▸ **Data for the task**
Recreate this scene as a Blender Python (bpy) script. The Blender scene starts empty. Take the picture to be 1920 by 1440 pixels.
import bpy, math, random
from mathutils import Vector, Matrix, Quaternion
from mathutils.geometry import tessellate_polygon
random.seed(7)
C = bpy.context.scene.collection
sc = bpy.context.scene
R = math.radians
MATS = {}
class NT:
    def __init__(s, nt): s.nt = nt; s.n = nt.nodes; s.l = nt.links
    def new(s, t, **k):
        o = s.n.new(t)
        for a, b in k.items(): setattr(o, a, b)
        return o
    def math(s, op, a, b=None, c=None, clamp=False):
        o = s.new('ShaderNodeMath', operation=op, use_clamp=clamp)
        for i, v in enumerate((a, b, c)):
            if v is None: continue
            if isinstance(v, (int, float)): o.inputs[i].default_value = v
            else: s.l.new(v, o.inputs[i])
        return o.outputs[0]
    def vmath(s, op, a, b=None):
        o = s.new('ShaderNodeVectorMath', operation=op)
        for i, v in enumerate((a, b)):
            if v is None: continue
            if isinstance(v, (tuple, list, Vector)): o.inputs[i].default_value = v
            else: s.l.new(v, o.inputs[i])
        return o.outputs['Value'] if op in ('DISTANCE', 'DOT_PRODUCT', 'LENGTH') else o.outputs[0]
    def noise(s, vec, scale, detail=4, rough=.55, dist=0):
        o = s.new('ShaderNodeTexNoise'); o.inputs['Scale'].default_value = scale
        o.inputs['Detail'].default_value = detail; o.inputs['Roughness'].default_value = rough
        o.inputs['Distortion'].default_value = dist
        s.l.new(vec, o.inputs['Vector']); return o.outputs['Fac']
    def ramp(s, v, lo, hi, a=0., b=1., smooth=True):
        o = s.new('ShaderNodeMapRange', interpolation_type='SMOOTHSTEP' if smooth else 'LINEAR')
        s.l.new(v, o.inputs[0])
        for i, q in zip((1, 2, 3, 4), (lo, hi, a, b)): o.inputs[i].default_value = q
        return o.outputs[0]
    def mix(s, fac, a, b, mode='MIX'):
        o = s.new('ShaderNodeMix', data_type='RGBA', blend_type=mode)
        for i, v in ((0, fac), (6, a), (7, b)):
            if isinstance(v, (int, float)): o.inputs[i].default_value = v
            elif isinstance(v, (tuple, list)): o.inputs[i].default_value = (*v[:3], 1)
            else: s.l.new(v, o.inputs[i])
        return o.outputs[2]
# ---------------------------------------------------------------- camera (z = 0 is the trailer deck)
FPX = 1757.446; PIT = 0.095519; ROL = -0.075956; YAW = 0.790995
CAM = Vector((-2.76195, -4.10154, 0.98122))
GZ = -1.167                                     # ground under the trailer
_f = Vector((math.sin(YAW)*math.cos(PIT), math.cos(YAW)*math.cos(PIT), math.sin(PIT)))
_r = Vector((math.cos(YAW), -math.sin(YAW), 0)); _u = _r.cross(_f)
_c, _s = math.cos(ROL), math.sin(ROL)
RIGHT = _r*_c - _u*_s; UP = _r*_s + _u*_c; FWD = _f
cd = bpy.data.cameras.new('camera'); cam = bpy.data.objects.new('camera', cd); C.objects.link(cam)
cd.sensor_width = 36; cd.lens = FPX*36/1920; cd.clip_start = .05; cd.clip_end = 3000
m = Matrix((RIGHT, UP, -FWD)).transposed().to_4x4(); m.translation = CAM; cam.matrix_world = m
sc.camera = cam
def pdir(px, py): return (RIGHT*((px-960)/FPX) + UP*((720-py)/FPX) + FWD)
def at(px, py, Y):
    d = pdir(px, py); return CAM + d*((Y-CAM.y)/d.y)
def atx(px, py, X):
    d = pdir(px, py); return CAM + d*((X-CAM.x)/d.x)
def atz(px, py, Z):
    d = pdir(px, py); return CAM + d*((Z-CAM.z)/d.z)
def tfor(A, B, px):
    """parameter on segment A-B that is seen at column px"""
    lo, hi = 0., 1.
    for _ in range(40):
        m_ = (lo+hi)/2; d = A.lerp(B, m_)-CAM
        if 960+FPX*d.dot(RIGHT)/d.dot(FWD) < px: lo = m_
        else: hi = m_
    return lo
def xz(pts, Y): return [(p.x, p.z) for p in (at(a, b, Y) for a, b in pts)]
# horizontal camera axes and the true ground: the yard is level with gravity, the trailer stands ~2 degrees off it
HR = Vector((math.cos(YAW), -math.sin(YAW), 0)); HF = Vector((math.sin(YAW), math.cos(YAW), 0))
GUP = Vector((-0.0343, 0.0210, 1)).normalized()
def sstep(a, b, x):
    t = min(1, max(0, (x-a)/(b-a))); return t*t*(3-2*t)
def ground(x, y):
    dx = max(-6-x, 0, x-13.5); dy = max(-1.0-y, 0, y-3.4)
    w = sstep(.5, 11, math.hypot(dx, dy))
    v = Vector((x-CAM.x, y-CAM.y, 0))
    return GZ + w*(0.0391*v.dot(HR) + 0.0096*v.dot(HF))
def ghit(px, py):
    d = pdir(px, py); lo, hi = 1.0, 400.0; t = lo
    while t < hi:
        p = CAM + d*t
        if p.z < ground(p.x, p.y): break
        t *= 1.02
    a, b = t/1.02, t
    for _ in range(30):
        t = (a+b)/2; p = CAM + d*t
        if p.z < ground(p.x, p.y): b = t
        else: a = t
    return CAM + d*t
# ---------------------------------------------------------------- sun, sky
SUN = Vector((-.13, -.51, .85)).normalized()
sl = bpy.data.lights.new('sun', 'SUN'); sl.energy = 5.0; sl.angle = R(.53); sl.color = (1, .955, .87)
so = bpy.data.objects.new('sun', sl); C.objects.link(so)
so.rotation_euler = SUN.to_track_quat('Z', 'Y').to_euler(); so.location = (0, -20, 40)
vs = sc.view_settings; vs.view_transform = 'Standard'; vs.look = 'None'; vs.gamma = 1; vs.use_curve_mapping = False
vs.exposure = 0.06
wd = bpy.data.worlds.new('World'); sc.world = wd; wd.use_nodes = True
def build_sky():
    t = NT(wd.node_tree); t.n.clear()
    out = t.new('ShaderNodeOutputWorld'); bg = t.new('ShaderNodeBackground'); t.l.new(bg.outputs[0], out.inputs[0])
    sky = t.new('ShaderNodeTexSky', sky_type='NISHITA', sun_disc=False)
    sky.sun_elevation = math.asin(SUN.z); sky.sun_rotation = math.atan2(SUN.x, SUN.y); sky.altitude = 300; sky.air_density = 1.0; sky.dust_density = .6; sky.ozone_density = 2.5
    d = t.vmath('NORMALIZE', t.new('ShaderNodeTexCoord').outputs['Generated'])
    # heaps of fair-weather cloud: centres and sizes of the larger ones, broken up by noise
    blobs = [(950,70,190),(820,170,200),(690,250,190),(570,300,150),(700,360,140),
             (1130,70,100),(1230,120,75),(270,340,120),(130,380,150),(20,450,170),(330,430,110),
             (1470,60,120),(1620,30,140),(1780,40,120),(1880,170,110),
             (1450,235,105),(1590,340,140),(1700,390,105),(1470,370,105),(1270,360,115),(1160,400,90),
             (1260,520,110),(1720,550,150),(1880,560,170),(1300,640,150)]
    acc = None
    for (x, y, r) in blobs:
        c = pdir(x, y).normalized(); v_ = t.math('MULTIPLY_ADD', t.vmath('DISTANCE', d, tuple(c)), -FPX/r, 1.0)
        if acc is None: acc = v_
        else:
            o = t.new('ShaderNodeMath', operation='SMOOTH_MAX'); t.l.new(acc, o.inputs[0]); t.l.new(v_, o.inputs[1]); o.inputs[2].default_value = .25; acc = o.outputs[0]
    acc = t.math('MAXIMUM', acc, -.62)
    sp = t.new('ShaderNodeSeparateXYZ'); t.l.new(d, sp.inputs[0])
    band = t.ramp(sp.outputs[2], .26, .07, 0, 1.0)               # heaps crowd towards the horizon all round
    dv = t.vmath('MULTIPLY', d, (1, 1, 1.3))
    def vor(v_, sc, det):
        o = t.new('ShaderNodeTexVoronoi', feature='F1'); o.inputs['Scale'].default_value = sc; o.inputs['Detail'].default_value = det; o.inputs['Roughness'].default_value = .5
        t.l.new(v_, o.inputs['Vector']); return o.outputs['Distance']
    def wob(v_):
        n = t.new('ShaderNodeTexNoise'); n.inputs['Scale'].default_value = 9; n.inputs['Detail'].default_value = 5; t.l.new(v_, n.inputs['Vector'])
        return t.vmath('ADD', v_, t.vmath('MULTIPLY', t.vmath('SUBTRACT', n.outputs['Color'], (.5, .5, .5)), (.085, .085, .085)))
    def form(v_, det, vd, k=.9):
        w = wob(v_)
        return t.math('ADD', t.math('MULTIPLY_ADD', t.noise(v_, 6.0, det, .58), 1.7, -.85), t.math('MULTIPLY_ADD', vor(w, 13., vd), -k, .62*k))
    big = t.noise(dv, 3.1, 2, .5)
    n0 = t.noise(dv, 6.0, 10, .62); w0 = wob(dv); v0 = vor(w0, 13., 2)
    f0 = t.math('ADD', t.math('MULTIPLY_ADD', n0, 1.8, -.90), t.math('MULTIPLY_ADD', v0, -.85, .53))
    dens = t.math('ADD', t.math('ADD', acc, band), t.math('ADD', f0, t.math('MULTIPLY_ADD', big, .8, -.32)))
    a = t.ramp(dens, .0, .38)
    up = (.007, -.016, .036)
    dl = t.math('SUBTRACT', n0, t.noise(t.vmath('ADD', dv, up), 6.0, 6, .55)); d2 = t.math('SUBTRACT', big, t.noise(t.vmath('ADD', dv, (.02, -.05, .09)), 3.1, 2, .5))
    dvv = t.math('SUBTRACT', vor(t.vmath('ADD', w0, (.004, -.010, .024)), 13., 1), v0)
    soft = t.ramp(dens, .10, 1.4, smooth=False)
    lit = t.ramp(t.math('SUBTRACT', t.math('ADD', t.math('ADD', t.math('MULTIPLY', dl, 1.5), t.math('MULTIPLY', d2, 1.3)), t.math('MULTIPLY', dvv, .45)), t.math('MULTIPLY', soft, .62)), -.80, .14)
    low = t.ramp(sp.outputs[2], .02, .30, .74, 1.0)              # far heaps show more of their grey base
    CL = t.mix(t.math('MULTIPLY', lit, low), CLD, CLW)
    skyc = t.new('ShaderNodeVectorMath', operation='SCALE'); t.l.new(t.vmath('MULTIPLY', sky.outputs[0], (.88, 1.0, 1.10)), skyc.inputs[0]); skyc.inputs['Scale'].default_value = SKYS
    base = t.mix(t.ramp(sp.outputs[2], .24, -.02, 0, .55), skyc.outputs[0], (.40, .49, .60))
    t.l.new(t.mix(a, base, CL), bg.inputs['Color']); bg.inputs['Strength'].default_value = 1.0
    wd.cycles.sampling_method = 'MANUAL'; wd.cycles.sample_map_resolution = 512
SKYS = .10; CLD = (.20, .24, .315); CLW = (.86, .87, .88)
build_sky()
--
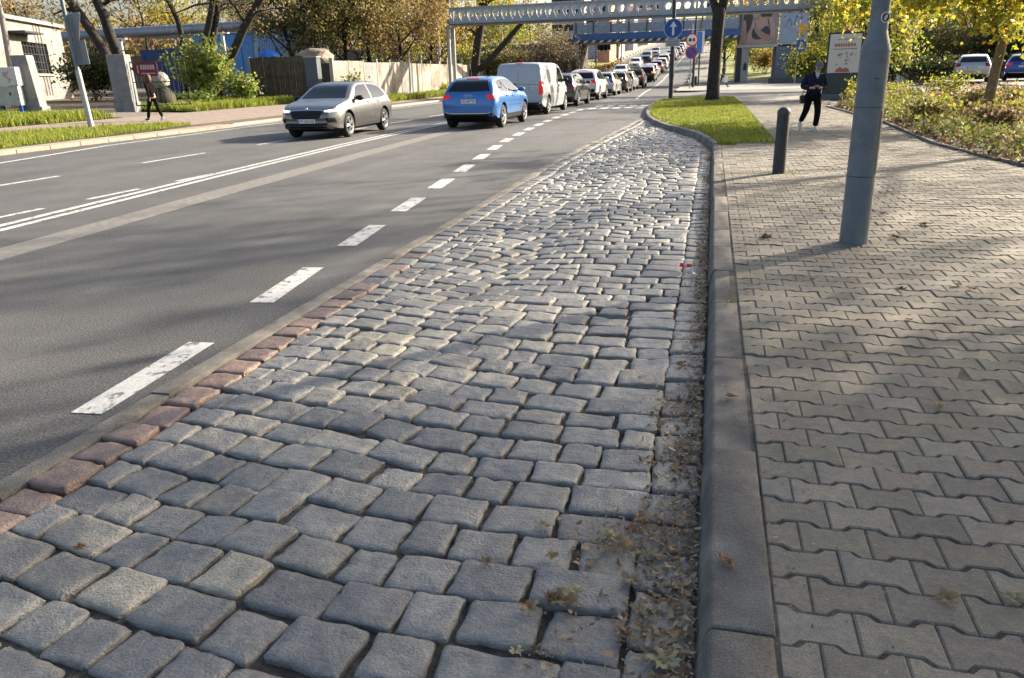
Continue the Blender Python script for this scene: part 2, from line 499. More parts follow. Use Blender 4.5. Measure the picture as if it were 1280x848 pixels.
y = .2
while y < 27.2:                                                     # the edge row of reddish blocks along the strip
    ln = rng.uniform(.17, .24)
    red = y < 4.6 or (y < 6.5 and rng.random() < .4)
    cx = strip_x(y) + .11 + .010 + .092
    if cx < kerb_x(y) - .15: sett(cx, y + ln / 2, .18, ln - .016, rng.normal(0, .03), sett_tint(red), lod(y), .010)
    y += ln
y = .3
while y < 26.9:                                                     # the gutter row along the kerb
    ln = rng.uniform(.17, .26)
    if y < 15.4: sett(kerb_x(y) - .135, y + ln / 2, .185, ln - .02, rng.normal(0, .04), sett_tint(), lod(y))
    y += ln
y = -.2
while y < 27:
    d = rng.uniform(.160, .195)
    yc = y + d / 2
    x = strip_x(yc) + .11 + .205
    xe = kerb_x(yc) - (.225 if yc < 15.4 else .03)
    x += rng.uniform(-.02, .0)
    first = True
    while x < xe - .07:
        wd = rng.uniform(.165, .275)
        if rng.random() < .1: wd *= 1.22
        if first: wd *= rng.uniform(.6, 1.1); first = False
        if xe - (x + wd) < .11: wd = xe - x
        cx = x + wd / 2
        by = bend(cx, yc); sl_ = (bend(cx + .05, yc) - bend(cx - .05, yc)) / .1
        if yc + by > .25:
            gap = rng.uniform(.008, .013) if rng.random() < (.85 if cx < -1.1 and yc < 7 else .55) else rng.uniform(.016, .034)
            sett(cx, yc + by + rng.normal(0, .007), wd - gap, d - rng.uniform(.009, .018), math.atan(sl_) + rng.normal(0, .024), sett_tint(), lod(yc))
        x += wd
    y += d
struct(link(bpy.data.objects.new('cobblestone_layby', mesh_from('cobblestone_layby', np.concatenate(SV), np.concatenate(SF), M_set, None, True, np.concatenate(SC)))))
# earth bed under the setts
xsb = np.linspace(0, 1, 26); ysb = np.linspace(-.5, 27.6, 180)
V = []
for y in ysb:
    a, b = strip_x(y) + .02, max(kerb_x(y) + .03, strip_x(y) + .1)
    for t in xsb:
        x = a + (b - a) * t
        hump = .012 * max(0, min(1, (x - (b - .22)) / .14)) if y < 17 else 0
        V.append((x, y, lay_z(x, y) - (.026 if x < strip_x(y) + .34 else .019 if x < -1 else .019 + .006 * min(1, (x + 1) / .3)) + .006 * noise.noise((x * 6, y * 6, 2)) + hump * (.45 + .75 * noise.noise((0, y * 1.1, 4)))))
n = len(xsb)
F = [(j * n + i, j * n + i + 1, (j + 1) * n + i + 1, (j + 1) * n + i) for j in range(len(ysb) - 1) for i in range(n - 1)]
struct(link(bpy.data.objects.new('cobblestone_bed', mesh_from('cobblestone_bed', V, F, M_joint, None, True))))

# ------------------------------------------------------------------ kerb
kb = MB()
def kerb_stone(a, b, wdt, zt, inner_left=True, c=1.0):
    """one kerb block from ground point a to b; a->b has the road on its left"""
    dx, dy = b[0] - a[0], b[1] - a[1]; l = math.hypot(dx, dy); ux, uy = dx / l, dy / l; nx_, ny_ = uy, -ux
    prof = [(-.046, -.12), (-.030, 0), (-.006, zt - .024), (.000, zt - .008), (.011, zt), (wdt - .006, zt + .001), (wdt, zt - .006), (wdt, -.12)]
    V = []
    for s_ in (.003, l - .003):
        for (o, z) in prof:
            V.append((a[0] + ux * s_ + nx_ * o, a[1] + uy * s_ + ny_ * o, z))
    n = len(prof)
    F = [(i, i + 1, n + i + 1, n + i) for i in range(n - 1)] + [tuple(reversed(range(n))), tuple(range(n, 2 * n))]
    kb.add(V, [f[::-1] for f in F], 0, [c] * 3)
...
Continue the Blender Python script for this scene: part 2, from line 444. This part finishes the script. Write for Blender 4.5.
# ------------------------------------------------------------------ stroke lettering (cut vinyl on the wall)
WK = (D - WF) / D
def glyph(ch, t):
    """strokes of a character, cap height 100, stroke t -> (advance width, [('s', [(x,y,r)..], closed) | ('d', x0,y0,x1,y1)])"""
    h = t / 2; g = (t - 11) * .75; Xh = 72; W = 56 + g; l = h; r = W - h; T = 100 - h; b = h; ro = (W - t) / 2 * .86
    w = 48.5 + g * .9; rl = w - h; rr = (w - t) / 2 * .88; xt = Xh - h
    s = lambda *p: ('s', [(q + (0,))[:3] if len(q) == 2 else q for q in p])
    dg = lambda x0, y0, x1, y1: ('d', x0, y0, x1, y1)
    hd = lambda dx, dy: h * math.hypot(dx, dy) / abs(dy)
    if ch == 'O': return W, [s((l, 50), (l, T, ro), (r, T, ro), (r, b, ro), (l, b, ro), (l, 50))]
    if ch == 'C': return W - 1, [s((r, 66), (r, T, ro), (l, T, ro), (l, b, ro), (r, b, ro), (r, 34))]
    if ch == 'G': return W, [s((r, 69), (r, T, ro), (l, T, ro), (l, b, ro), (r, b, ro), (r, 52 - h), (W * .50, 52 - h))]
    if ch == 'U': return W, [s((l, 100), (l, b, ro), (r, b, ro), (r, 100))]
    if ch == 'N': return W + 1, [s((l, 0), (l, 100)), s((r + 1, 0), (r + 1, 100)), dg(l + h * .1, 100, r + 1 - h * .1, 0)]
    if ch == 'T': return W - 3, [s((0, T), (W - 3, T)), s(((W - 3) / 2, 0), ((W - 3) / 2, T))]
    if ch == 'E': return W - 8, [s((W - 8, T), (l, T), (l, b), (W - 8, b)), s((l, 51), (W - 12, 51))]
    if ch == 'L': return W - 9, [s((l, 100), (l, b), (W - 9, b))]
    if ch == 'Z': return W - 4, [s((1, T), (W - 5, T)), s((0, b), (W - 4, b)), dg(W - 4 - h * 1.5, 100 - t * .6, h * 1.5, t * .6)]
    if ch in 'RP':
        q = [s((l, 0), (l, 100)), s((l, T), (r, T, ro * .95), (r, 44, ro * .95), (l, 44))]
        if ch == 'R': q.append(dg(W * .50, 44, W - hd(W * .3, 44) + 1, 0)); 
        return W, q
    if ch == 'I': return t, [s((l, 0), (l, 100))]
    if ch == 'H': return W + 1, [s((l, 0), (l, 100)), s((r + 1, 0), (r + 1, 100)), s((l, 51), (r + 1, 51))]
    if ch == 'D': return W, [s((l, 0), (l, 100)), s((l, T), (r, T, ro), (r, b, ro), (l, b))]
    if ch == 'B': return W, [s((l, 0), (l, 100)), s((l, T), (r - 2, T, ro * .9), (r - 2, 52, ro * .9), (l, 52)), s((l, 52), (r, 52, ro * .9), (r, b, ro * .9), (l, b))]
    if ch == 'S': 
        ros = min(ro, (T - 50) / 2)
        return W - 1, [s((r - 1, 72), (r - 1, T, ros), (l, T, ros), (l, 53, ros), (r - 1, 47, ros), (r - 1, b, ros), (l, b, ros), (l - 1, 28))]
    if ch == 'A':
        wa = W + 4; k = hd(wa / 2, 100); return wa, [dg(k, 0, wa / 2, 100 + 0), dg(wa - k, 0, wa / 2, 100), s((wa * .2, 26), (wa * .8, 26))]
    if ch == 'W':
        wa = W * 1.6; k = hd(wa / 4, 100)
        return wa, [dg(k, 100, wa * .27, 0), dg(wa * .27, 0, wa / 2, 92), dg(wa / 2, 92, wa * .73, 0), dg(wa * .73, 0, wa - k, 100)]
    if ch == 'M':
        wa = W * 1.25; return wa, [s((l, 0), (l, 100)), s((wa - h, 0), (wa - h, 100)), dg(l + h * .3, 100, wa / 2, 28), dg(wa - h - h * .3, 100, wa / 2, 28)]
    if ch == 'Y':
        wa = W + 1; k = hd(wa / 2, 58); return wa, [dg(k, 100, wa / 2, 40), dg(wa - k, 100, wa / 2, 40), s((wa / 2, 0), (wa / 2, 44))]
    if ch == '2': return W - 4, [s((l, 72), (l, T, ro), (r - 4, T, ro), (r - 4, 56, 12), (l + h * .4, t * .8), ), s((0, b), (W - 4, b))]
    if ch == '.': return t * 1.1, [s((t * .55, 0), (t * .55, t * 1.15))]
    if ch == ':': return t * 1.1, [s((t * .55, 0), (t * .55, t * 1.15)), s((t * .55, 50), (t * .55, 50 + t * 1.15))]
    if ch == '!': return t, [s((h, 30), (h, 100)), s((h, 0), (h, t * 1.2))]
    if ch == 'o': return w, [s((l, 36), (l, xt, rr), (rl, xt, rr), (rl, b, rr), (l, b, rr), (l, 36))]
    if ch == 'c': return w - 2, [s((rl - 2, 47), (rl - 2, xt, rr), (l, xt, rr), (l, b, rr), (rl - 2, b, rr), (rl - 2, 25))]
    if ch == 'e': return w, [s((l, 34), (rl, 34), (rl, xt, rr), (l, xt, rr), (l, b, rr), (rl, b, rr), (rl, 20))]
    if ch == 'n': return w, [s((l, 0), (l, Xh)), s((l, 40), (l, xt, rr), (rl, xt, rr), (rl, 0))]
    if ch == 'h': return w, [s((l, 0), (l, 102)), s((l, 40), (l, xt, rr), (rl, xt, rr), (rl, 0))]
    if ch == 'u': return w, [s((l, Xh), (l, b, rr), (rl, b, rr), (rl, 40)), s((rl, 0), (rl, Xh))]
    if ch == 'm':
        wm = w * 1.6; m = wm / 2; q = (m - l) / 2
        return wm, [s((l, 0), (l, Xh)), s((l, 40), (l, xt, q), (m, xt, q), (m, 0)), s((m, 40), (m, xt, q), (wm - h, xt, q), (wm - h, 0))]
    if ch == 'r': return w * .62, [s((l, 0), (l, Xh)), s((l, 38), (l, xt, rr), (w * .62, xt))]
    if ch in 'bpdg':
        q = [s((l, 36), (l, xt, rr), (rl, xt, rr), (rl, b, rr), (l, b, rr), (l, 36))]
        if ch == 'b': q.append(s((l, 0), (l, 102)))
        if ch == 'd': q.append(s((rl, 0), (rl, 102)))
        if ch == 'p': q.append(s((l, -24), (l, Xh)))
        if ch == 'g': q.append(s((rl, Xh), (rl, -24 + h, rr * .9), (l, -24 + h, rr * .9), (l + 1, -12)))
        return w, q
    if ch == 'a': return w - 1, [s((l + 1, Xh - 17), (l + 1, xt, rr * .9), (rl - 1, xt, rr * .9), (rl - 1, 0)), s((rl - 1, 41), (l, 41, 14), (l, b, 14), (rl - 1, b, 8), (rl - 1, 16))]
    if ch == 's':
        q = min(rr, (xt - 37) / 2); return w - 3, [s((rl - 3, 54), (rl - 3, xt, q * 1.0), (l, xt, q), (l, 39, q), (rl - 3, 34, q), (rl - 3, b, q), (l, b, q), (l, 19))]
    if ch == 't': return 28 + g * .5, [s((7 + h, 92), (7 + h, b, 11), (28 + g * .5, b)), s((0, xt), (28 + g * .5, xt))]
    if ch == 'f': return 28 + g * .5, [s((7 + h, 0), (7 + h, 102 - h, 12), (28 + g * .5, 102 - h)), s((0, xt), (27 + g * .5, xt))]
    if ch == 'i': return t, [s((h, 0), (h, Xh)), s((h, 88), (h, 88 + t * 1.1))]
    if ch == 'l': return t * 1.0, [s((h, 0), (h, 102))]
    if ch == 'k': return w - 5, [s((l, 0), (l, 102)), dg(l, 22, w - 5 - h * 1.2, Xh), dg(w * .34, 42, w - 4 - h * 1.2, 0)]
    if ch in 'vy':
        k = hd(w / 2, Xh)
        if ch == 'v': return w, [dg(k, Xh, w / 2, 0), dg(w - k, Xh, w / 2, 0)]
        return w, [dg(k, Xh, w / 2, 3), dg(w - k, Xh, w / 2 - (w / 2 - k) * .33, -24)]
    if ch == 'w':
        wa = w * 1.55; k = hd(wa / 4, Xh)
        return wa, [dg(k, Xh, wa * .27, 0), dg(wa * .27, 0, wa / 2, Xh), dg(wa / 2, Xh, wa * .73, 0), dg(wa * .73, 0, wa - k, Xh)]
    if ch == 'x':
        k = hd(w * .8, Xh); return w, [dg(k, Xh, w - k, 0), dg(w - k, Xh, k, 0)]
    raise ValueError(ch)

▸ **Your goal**
Find each line holding the word "Blender" and copy it.

▸ **Complete output**
Recreate this scene as a Blender Python (bpy) script. The Blender scene starts empty. Take the picture to be 1920 by 1440 pixels.
Continue the Blender Python script for this scene: part 2, from line 499. More parts follow. Use Blender 4.5. Measure the picture as if it were 1280x848 pixels.
Continue the Blender Python script for this scene: part 2, from line 444. This part finishes the script. Write for Blender 4.5.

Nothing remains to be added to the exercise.